■ Exercise: Check every line for the word "extends" and give the number of lines where it occurs, nothing else.

■ Given material:
▬▬▬▬▬▬▬▬▬▬

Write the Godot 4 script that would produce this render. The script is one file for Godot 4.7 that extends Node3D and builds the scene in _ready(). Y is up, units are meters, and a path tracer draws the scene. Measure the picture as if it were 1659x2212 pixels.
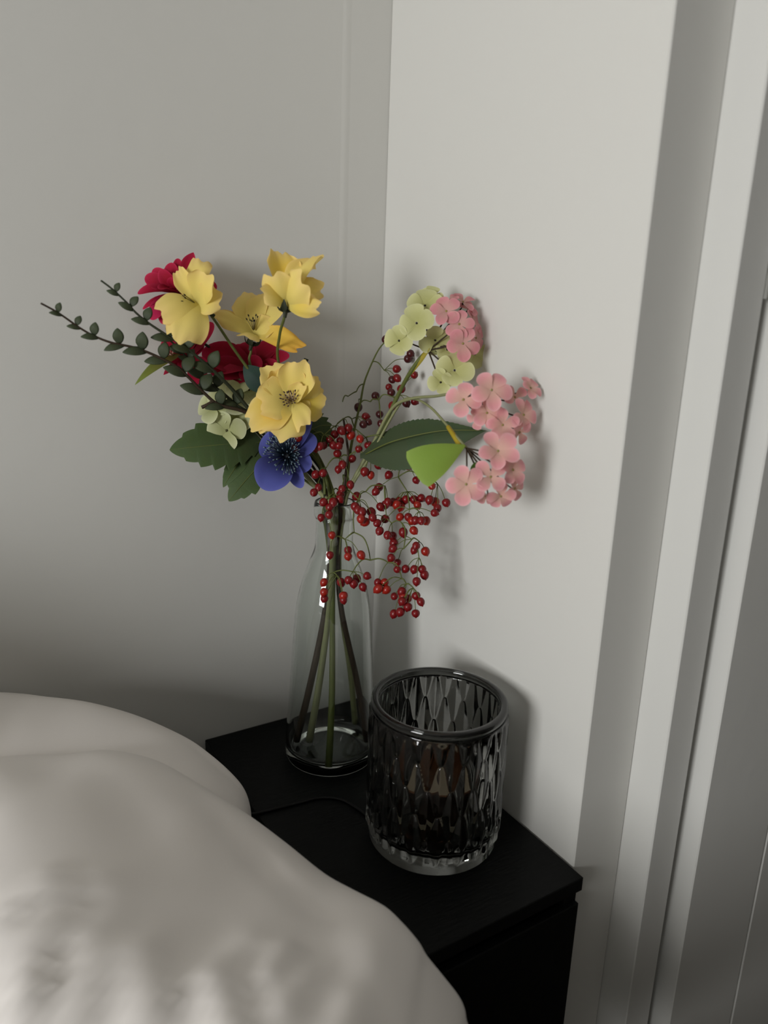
extends Node3D
# A corner of a bedroom: black nightstand, flowers in a clear bottle, smoked glass candle holder, white bedding.
# Origin: back right corner of the nightstand top. x to the right, y up, z towards the bed's foot. Metres.

const FLOOR := -0.52
const CEIL := 1.85
const EYE := Vector3(-0.51425, 0.53994, 0.83394)
const FOCAL := 1661.0
const BOTTLE := Vector3(-0.1155, 0.0, 0.099)
const HOLDER := Vector3(-0.0915, 0.0, 0.281)

var view := Basis.from_euler(Vector3(-0.2703, -0.5634, 0.0348))
var rng := RandomNumberGenerator.new()
var used := {}
var cloth_bump: NoiseTexture2D
var stem_green: StandardMaterial3D
var stem_pale: StandardMaterial3D
var stem_brown: StandardMaterial3D
var stem_dark: StandardMaterial3D
var petal_cloth: StandardMaterial3D
var leaf_cloth: StandardMaterial3D


func _ready():
	rng.seed = 7
	# ---- camera, light, exposure
	var cam := Camera3D.new()
	cam.name = "camera"
	cam.fov = rad_to_deg(2.0 * atan(1106.0 / FOCAL))
	cam.transform = Transform3D(view, EYE)
	cam.near = 0.02
	cam.far = 20.0
	var lens := CameraAttributesPhysical.new()
	lens.frustum_focal_length = 26.0
	lens.frustum_focus_distance = 0.84
	lens.exposure_aperture = 3.3
	cam.attributes = lens
	add_child(cam)
	cam.fov = rad_to_deg(2.0 * atan(1106.0 / FOCAL))
	var env := Environment.new()
	env.background_mode = Environment.BG_COLOR
	env.background_color = Color(0.62, 0.68, 0.75)
	env.tonemap_mode = Environment.TONE_MAPPER_LINEAR
	env.tonemap_exposure = 1.0
	env.sdfgi_enabled = true
	env.ssao_enabled = true
	env.ssil_enabled = true
	var we := WorldEnvironment.new()
	we.name = "environment"
	we.environment = env
	add_child(we)
	var day := AreaLight3D.new()
	day.name = "window_daylight"  # daylight of the window out of view, lighting the corner from the left
	day.area_size = Vector2(0.85, 0.92)
	day.area_normalize_energy = true
	day.light_energy = 5.0
	day.light_color = Color(0.99, 0.99, 0.985)
	day.area_range = 8.0
	day.area_attenuation = 2.0
	day.shadow_enabled = true
	day.transform = Transform3D(Basis.from_euler(Vector3(0, -PI / 2, 0)), Vector3(-2.56, 0.70, 1.26))
	add_child(day)
	materials()
	room()
	bedding()
	nightstand()
	bottle()
	candle_holder()
	bouquet()


# ------------------------------------------------------------------ helpers
func numbered(called: String) -> String:
	if not used.has(called):
		used[called] = 0
		return called
	used[called] += 1
	return "%s_%03d" % [called, used[called]]


func part(called: String, mesh: Mesh, m: Material, parent: Node, label := "") -> MeshInstance3D:
	var o := MeshInstance3D.new()
	o.name = called
	o.mesh = mesh
	o.material_override = m
	parent.add_child(o, true)
	if label:
		o.set_meta("label", label)
	return o


func thing(called: String, label: String, category: String, where := Vector3.ZERO, group := "") -> Node3D:
	var o := Node3D.new()
	o.name = numbered(called)
	o.position = where
	add_child(o)
	o.set_meta("label", label)
	o.set_meta("category", category)
	if group:
		o.set_meta("group", group)
	return o


func structure(called: String, mesh: Mesh, m: Material, label: String, category: String) -> MeshInstance3D:
	var o := part(called, mesh, m, self, label)
	o.set_meta("kind", "structure")
	o.set_meta("category", category)
	return o


func mat(c: Color, rough := 0.8, spec := 0.4) -> StandardMaterial3D:
	var m := StandardMaterial3D.new()
	m.albedo_color = c
	m.roughness = rough
	m.metallic_specular = spec
	m.cull_mode = BaseMaterial3D.CULL_DISABLED
	return m


func noise_tex(freq: float, size := 256, normal := false, strength := 4.0, oct := 4) -> NoiseTexture2D:
	var n := FastNoiseLite.new()
	n.seed = 11
	n.frequency = freq
	n.fractal_octaves = oct
	var t := NoiseTexture2D.new()
	t.width = size
	t.height = size
	t.seamless = true
	t.noise = n
	t.as_normal_map = normal
	t.bump_strength = strength
	return t


# a point at the distance d (along the line of sight's axis) where the photograph shows the pixel px, py
func at(px: float, py: float, d: float) -> Vector3:
	return EYE + view * Vector3((px - 829.5) / FOCAL, (1106.0 - py) / FOCAL, -1.0) * d


func onto(px: float, py: float, y: float) -> Vector3:
	var r := view * Vector3((px - 829.5) / FOCAL, (1106.0 - py) / FOCAL, -1.0)
	return EYE + r * ((y - EYE.y) / r.y)


func begin() -> SurfaceTool:
	var st := SurfaceTool.new()
	st.begin(Mesh.PRIMITIVE_TRIANGLES)
	return st


func quad(st: SurfaceTool, a: Vector3, b: Vector3, c: Vector3, d: Vector3):
	for p in [a, b, c, a, c, d]:
		st.add_vertex(p)


# a box with chamfered edges, outward faces
func add_box(st: SurfaceTool, lo: Vector3, hi: Vector3, ch := 0.0):
	var c := (lo + hi) / 2.0
	var h := (hi - lo) / 2.0
	var e := minf(ch, minf(h.x, minf(h.y, h.z)) * 0.9)
	st.set_smooth_group(-1)
	for axis in 3:
		for s in [-1.0, 1.0]:
			var n := Vector3.ZERO
			n[axis] = s
			var u := Vector3.ZERO
			u[(axis + 1) % 3] = 1.0
			var v := Vector3.ZERO
			v[(axis + 2) % 3] = 1.0
			var hu: float = h[(axis + 1) % 3] - e
			var hv: float = h[(axis + 2) % 3] - e
			var o: Vector3 = c + n * h[axis]
			var p := [o - u * hu - v * hv, o + u * hu - v * hv, o + u * hu + v * hv, o - u * hu + v * hv]
			if s > 0:
				quad(st, p[3], p[2], p[1], p[0])
			else:
				quad(st, p[0], p[1], p[2], p[3])
	if e <= 0.0:
		return
	for axis in 3:  # chamfers along each edge
		for s1 in [-1.0, 1.0]:
			for s2 in [-1.0, 1.0]:
				var a1 := (axis + 1) % 3
				var a2 := (axis + 2) % 3
				var p := []
				for k in [[-1.0, 0], [1.0, 0], [1.0, 1], [-1.0, 1]]:
					var q := Vector3.ZERO
					q[axis] = k[0] * (h[axis] - e)
					q[a1] = s1 * (h[a1] - (e if k[1] == 0 else 0.0))
					q[a2] = s2 * (h[a2] - (0.0 if k[1] == 0 else e))
					p.append(c + q)
				if s1 * s2 > 0:
					quad(st, p[0], p[1], p[2], p[3])
				else:
					quad(st, p[3], p[2], p[1], p[0])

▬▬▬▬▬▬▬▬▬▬

■ Expected answer: 2